Data to use
────────────────────────────────────────

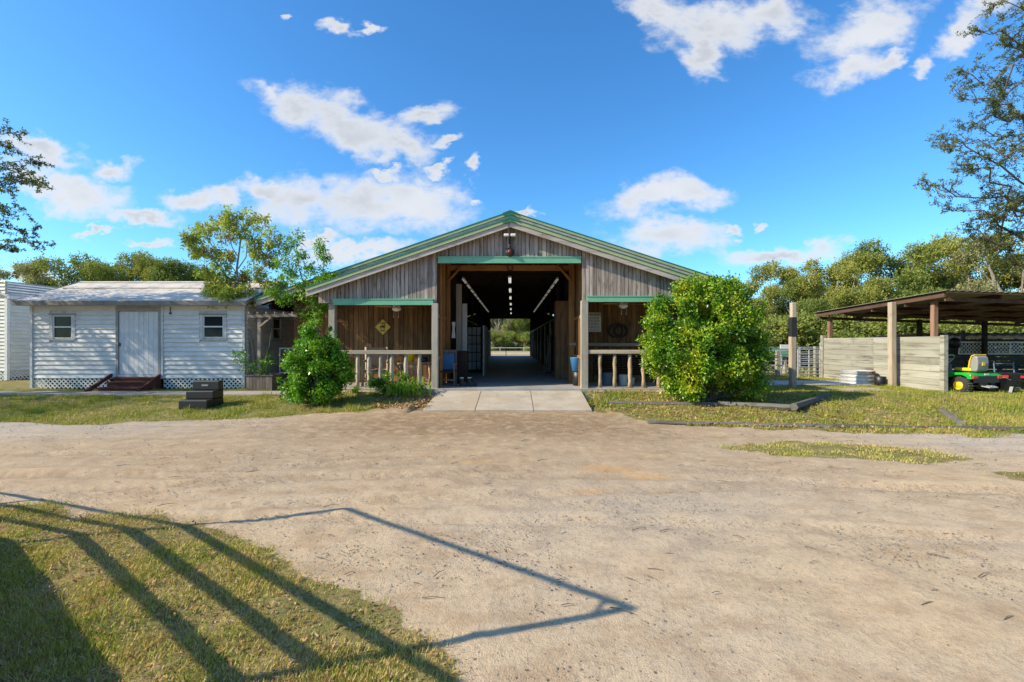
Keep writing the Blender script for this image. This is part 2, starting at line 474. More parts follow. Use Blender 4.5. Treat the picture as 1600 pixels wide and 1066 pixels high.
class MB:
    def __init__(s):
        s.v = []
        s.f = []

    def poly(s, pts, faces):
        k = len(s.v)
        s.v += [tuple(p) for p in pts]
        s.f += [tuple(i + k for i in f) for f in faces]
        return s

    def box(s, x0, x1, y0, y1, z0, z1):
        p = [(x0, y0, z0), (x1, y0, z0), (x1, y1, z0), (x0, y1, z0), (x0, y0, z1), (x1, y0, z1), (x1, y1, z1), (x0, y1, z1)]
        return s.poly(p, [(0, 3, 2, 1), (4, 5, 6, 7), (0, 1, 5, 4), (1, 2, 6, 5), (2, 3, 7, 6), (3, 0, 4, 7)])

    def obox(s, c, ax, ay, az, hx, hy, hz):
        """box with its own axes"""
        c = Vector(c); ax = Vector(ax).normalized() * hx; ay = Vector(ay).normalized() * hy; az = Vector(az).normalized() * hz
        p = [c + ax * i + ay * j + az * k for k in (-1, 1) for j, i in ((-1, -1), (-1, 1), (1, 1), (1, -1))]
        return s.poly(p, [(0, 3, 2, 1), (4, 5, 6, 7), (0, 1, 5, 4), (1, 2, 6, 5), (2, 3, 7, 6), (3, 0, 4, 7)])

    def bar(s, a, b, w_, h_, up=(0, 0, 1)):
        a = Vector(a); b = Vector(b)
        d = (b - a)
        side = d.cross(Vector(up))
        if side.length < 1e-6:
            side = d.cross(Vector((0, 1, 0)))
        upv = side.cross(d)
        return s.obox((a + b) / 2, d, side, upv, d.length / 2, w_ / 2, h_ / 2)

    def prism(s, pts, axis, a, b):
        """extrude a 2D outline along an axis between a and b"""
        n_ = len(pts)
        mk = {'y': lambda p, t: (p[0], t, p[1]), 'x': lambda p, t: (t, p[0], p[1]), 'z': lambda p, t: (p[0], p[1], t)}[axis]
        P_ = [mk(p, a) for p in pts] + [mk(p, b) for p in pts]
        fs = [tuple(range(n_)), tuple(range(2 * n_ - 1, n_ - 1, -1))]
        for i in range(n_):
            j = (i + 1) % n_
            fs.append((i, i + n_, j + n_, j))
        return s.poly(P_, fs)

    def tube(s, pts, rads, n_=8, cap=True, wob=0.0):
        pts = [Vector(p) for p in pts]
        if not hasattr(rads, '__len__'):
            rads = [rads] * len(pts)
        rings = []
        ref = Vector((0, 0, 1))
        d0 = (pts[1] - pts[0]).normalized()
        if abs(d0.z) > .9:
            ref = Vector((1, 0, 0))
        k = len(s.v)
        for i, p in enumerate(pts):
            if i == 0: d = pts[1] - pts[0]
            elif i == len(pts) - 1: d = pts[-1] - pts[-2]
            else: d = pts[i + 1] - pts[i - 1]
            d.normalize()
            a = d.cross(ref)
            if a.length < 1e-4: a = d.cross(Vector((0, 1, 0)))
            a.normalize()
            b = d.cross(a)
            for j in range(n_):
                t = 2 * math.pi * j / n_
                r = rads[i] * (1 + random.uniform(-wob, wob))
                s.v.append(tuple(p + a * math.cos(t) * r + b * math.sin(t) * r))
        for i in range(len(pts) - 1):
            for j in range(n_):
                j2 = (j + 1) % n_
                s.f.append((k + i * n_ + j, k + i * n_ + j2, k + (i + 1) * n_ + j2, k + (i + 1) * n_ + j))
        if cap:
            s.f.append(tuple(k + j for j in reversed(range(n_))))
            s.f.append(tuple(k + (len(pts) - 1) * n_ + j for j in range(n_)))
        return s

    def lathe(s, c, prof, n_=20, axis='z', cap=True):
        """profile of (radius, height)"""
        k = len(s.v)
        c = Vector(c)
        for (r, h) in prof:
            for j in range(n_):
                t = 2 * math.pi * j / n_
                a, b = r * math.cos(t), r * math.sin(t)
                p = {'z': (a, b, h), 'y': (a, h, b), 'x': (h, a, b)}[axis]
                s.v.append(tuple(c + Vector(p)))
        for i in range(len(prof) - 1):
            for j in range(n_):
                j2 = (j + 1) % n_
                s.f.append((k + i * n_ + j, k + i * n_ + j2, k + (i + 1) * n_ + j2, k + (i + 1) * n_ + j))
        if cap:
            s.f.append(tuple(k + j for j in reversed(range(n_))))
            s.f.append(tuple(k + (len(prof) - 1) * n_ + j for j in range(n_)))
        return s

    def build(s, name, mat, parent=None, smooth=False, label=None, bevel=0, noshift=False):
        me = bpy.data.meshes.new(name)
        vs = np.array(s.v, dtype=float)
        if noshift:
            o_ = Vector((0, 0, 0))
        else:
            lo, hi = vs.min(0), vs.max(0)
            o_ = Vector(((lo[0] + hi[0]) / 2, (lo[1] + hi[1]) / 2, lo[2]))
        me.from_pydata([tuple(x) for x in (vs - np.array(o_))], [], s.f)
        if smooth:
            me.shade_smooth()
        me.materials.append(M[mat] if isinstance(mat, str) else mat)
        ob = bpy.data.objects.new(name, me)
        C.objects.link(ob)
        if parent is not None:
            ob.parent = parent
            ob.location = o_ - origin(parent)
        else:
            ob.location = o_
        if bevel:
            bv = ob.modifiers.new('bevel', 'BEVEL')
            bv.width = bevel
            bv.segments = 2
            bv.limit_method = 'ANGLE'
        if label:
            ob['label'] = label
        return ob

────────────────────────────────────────

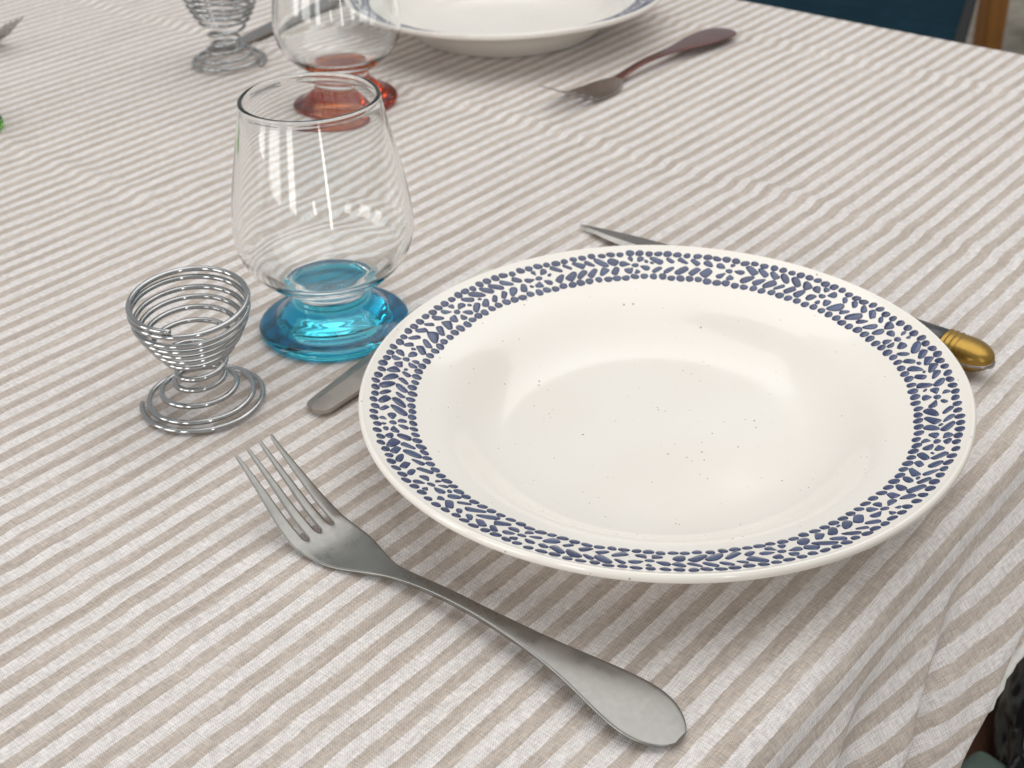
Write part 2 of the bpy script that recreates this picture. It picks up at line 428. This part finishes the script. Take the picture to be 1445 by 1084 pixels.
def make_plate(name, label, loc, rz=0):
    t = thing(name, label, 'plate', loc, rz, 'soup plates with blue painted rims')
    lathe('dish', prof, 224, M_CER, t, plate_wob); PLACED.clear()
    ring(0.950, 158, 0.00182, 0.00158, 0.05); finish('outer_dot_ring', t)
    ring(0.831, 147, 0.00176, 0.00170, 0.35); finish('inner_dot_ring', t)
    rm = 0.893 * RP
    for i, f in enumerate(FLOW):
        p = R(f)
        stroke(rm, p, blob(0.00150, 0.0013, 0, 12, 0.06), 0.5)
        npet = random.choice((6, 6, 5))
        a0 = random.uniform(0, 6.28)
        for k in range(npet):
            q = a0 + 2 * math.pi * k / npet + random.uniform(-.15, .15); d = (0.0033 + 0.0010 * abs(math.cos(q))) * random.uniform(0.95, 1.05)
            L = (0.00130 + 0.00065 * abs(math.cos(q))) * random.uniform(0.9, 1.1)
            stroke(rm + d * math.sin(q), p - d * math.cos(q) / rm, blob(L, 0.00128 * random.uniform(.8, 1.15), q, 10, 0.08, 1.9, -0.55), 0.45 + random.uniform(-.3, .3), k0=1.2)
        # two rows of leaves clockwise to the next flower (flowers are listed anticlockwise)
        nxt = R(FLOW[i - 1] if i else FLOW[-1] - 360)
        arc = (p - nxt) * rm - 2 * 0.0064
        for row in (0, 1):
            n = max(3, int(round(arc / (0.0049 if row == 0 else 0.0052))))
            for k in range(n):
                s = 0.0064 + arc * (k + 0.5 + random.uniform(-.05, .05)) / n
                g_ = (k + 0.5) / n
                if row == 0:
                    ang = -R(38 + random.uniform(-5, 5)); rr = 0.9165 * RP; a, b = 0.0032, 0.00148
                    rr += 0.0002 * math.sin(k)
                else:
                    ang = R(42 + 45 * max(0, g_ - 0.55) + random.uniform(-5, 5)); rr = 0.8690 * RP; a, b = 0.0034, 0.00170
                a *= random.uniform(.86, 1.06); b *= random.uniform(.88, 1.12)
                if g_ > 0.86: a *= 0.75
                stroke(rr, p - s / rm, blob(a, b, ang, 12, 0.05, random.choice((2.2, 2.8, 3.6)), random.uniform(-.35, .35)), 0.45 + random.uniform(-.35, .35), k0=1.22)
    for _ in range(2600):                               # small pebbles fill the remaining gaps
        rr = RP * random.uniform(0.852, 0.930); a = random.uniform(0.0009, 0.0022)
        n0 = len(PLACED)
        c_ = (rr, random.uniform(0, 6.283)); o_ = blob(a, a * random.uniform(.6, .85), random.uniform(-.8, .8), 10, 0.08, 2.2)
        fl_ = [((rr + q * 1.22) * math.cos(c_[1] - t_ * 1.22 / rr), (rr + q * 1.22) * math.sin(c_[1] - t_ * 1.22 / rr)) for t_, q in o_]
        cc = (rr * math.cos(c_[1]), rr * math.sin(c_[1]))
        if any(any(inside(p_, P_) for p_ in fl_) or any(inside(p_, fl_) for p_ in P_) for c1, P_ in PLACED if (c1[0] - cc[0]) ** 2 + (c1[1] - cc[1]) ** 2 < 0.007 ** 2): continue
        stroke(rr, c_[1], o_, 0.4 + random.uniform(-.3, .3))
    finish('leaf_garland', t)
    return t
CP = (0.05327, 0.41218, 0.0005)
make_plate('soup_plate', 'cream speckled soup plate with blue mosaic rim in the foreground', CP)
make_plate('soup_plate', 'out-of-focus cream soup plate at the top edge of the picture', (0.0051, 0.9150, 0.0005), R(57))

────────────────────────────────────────

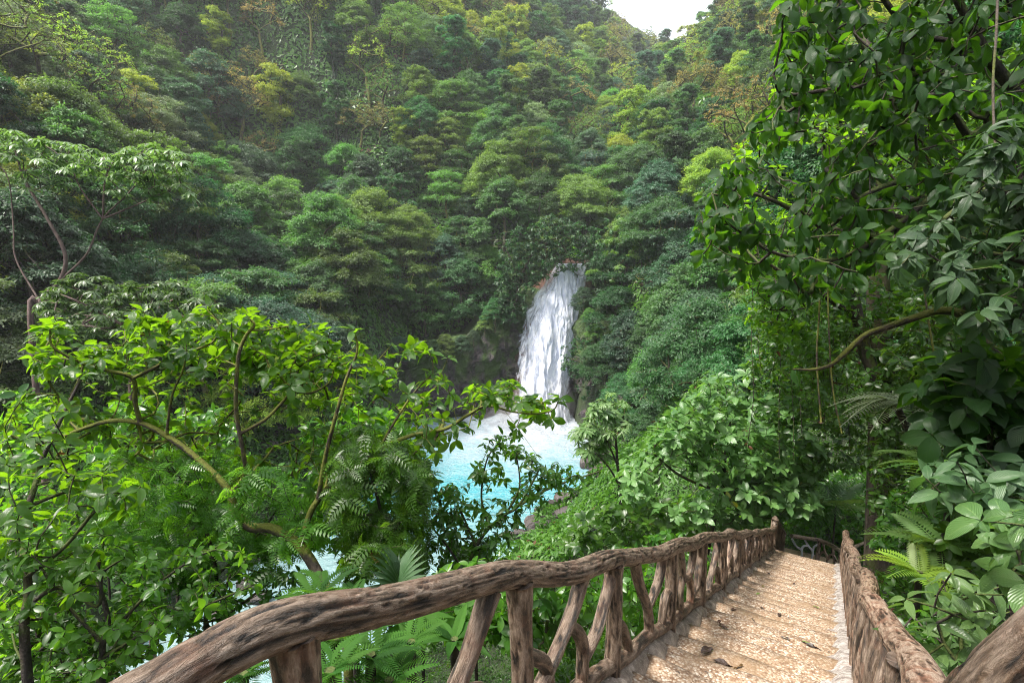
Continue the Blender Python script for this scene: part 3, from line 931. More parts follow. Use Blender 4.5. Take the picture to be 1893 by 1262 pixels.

────────────────────────────────────────

Description of the task
Starting at the line that contains "Keep writing the", repeat each line exactly, and stop after the line that contains "return s.obox((a +".

The completed task
Keep writing the Blender script for this image. This is part 2, starting at line 474. More parts follow. Use Blender 4.5. Treat the picture as 1600 pixels wide and 1066 pixels high.
class MB:
    def __init__(s):
        s.v = []
        s.f = []

    def poly(s, pts, faces):
        k = len(s.v)
        s.v += [tuple(p) for p in pts]
        s.f += [tuple(i + k for i in f) for f in faces]
        return s

    def box(s, x0, x1, y0, y1, z0, z1):
        p = [(x0, y0, z0), (x1, y0, z0), (x1, y1, z0), (x0, y1, z0), (x0, y0, z1), (x1, y0, z1), (x1, y1, z1), (x0, y1, z1)]
        return s.poly(p, [(0, 3, 2, 1), (4, 5, 6, 7), (0, 1, 5, 4), (1, 2, 6, 5), (2, 3, 7, 6), (3, 0, 4, 7)])

    def obox(s, c, ax, ay, az, hx, hy, hz):
        """box with its own axes"""
        c = Vector(c); ax = Vector(ax).normalized() * hx; ay = Vector(ay).normalized() * hy; az = Vector(az).normalized() * hz
        p = [c + ax * i + ay * j + az * k for k in (-1, 1) for j, i in ((-1, -1), (-1, 1), (1, 1), (1, -1))]
        return s.poly(p, [(0, 3, 2, 1), (4, 5, 6, 7), (0, 1, 5, 4), (1, 2, 6, 5), (2, 3, 7, 6), (3, 0, 4, 7)])

    def bar(s, a, b, w_, h_, up=(0, 0, 1)):
        a = Vector(a); b = Vector(b)
        d = (b - a)
        side = d.cross(Vector(up))
        if side.length < 1e-6:
            side = d.cross(Vector((0, 1, 0)))
        upv = side.cross(d)
        return s.obox((a + b) / 2, d, side, upv, d.length / 2, w_ / 2, h_ / 2)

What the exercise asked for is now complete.